Scottish nationalists and 'Europe.'

Contemporary Review, March, 1997 by Gabriel Kikas

As the United Kingdom moves into a General Election, there is a growing debate in Scotland over the true nature of politics at the end of the twentieth century. This predicament can be most vividly seen within the political circles of the Scottish National Party's (SNP) understanding of an 'independent' Scotland's future role in the European Union (EU). On the one side of the argument, the pro-European (or economic nationalist's) wing of the SNP (such as its parliamentary leader Alex Salmond and Allan Macartney) assert an active role for a sovereign Scotland in the EU because such a relationship would not only stabilize investment in the single market, but would give Scotland an equal voice in the Council of Ministers in contributing to the solving of common economic and social problems and, moreover, in the shaping of the EU's institutions and policies for the next century.

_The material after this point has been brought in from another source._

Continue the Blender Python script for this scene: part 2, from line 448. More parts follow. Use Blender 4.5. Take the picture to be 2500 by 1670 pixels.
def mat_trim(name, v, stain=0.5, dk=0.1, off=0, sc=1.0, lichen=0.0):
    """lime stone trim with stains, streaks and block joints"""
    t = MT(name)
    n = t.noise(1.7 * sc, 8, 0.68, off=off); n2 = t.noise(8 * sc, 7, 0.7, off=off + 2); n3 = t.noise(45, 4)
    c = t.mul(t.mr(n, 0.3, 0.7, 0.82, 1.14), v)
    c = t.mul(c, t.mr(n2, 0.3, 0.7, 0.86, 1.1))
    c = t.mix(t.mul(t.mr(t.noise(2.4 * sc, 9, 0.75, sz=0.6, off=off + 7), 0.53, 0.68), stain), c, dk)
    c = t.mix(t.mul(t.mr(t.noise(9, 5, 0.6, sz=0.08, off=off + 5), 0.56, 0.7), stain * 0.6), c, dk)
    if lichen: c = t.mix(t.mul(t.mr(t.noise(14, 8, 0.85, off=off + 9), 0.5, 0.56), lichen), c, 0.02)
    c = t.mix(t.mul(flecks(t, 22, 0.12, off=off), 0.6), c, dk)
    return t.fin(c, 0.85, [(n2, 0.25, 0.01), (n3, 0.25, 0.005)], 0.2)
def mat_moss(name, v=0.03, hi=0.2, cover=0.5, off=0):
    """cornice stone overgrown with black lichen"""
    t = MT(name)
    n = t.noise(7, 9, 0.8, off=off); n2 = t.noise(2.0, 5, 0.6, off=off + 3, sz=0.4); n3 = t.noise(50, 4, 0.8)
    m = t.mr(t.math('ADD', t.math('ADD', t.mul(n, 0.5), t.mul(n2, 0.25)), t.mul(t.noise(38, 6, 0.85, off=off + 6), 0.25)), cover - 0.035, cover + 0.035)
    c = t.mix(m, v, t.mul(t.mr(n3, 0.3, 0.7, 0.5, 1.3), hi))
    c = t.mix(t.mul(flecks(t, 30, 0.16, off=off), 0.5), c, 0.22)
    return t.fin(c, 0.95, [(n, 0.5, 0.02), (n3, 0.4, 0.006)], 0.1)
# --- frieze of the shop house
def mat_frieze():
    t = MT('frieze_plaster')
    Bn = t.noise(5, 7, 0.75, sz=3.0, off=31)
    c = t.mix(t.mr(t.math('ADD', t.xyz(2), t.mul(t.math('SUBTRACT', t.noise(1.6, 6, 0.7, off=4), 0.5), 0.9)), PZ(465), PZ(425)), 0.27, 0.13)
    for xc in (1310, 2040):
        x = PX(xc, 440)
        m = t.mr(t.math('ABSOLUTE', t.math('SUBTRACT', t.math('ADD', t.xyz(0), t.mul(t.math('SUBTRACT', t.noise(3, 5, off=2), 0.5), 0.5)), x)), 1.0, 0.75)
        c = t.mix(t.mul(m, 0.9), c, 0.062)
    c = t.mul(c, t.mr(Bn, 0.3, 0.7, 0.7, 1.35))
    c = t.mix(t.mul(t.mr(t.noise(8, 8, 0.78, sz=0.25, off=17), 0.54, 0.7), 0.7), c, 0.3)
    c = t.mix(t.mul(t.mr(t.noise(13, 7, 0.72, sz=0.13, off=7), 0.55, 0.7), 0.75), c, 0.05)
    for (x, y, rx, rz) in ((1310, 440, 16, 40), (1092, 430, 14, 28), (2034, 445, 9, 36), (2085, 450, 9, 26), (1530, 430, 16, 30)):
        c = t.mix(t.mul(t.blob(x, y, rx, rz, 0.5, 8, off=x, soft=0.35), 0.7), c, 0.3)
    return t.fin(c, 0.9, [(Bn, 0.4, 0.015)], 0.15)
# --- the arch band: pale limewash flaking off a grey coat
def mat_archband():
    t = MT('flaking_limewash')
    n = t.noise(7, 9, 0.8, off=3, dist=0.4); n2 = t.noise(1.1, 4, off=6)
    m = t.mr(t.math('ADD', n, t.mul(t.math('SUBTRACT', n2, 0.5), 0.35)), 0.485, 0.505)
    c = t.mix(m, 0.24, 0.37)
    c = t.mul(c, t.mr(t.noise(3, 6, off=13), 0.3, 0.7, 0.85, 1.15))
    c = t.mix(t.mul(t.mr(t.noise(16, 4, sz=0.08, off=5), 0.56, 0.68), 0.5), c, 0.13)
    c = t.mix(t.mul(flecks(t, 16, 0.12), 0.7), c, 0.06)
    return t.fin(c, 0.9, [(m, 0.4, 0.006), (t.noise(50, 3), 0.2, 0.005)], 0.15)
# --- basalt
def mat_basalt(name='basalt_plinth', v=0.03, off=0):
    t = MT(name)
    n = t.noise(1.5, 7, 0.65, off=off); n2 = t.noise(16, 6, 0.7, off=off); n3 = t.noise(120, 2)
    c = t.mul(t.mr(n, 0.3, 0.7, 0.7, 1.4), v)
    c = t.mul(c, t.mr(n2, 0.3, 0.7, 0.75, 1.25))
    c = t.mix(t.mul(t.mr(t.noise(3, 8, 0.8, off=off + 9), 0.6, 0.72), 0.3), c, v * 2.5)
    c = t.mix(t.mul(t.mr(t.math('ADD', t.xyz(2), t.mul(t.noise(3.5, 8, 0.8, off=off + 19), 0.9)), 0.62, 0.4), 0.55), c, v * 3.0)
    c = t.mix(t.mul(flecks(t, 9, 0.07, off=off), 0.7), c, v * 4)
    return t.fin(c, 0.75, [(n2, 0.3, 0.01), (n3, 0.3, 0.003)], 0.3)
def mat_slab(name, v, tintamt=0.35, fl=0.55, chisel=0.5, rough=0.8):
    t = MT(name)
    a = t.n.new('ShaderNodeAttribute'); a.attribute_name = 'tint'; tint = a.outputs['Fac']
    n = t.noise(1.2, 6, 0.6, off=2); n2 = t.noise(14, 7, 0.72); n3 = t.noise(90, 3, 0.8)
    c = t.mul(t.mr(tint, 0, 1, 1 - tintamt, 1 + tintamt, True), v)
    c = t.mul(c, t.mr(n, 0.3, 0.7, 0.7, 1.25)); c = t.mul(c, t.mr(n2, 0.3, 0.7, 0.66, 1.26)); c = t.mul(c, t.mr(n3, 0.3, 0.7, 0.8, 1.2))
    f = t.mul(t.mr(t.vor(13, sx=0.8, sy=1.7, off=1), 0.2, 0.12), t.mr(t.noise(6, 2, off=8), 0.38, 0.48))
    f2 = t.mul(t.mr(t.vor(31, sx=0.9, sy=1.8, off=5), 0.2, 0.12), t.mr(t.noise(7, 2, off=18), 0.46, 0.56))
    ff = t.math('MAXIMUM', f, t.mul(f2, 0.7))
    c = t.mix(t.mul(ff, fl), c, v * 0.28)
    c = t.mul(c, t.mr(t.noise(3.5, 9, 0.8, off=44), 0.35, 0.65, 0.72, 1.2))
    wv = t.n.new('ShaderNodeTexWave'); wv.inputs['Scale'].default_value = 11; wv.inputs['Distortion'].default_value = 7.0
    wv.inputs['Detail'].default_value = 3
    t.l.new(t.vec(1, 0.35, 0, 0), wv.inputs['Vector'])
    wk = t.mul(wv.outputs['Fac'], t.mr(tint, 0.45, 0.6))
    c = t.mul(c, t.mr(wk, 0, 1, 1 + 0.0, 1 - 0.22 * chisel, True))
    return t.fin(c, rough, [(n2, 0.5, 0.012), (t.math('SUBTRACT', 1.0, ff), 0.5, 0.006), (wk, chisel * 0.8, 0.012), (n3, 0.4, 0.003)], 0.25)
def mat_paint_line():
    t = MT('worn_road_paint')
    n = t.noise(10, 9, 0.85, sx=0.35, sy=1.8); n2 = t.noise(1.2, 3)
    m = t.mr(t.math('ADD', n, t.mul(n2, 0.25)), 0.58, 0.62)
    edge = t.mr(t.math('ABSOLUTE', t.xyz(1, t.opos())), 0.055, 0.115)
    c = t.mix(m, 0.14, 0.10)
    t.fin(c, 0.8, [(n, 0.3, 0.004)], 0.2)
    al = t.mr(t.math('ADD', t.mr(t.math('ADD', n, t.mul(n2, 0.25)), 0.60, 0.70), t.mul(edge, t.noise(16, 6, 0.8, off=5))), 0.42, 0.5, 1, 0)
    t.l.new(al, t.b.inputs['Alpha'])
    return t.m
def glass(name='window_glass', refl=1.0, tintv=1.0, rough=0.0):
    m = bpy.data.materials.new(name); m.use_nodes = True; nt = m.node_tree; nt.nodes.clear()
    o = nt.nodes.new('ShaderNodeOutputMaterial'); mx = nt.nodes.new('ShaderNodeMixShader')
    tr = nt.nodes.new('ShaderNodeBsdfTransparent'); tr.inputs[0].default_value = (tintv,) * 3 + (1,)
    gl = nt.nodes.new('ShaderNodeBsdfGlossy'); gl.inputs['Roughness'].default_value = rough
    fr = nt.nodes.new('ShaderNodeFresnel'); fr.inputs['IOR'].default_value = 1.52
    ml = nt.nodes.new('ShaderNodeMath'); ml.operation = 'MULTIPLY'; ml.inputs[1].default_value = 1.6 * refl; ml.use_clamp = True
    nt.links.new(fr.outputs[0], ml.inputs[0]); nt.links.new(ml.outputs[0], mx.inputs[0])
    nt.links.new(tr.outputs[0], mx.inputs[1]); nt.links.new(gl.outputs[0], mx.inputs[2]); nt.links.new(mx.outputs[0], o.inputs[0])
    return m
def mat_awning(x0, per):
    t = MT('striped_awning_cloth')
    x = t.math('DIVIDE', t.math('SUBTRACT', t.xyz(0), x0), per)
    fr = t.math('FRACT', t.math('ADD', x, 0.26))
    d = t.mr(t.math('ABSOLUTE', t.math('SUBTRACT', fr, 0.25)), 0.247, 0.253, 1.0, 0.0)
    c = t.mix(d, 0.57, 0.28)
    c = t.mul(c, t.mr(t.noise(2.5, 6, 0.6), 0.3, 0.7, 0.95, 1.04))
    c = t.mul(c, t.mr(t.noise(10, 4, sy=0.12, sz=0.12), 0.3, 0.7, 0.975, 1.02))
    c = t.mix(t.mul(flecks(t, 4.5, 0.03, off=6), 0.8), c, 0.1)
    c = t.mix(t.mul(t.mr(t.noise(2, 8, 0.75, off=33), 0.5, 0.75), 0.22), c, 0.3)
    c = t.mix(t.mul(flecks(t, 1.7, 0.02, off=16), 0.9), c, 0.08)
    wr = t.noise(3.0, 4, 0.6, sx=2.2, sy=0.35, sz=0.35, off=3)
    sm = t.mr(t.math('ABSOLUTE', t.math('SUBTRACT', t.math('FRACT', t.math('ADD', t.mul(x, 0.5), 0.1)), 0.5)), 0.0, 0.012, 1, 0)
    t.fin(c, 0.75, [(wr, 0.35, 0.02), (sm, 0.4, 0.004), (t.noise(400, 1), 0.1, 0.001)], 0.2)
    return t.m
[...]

For the anti-European (or traditional nationalist's) wing, however, the European Union, as articulated by the Treaty on European Union of 1992, is much more than an economic arrangement between sovereign states. Jim Fairlie, far example, asserts that despite the perceived economic advantages that an independent Scotland would enjoy from integration, the political development of the European Union would be detrimental to Scottish sovereignty. The creation of a single currency and a Central Bank, as will be demonstrated, is an example of Fairlie's concern over the EU's widening public authority.

The pro-European wing of the SNP asserts a practical line of reasoning in their campaign for an independent Scotland. The SNP needs not only to discuss Scotland's future, but to propose pragmatic policies in dealing with Scotland's present 'bread and butter' issues.

The architect of the SNP's 'Independence in Europe' programme was the former MP, Jim Sillars. Retired from politics, Sillars asserted in 1972 that the United Kingdom is an anachronistic phenomenon because it no longer has any political utility (unlike the European Community) in advancing the economic and social interests of Scotland. The strategy in achieving independence, as Sillars understood Scotland's predicament, must be defined within 'practical terms.' Sillars' economic perception of an independent Scotland is an important one because, as he said in a parliamentary debate in 1972, the Scots 'are living in a time when there is an explosion of expectations among ordinary people, a desire for job opportunity, a better standard of life.'

The SNP's pro-European wing asserts that Scotland's relationship with the EU would be 'equal' with the other member states because the European treaties oblige all member states to comply to the same rules and procedures. The Single European Act (1986), for example, requires the EU's member states to take decisions on the single market through majority voting. As Sillars comments, the EU has also moved into other areas of competencies such as the Common Fisheries Policy and the European Social Fund. The Maastricht Treaty on European Union of 1992 calls for the creation of a single currency, a Central Bank, and the implementation of a Common Foreign and Security Policy.

Scotland would be a strong partner in the European Union because of its economic links to the Continent. After all, Scotland is the business home to more than a hundred companies, building more computers per head of population than any other country in the world. Scotland produces 20 per cent of Europe's oil supplies and its productivity in manufactured exports (according to SNP figures) is 30 per cent higher than the rest of the UK. According to the SNP's budget figures for 1995-1996, Scotland's revenue made up 9.8 per cent (about 27.2 billion pounds) of the UK's total figures (about 278.9 billion pounds). Alex Salmond argues that Scotland contributes 9.8 per cent of total UK revenue - 'over 23 pounds per week per taxpayer.'

An independent Scotland would have a seat at the Council of Ministers. This is important because it is within this branch of the European institutional framework where the member states decide upon key economic and political decisions. Under the legal obligations of the Treaty on European Union, the vote of unanimity is required on issues such as asylum, immigration, indirect tax harmonization and changes in the Treaty itself. More importantly, Sillars argues that an independent Scotland in Europe can 'address policy issues totally free from the need to check with Whitehall to see if our views must be adjusted to conform with their majority outlook' and, when circumstances dictate, enact the Luxembourg Compromise; that is, the right of a member state to veto Community legislation.

Salmond notes that in an independent Scotland we 'can play our part in the political reform of the Community, arguing for greater democracy and accountability within EC structures to close the "democratic deficit." Our objective is not a European super state but a confederal Community of independent nations which choose to share their sovereignty and cooperate more closely for the benefit of all, while still retaining their rich diversity.' Under this novel relationship, as SNP's James Mitchell notes, London would no longer be an impediment to Scotland's economic and political well-being.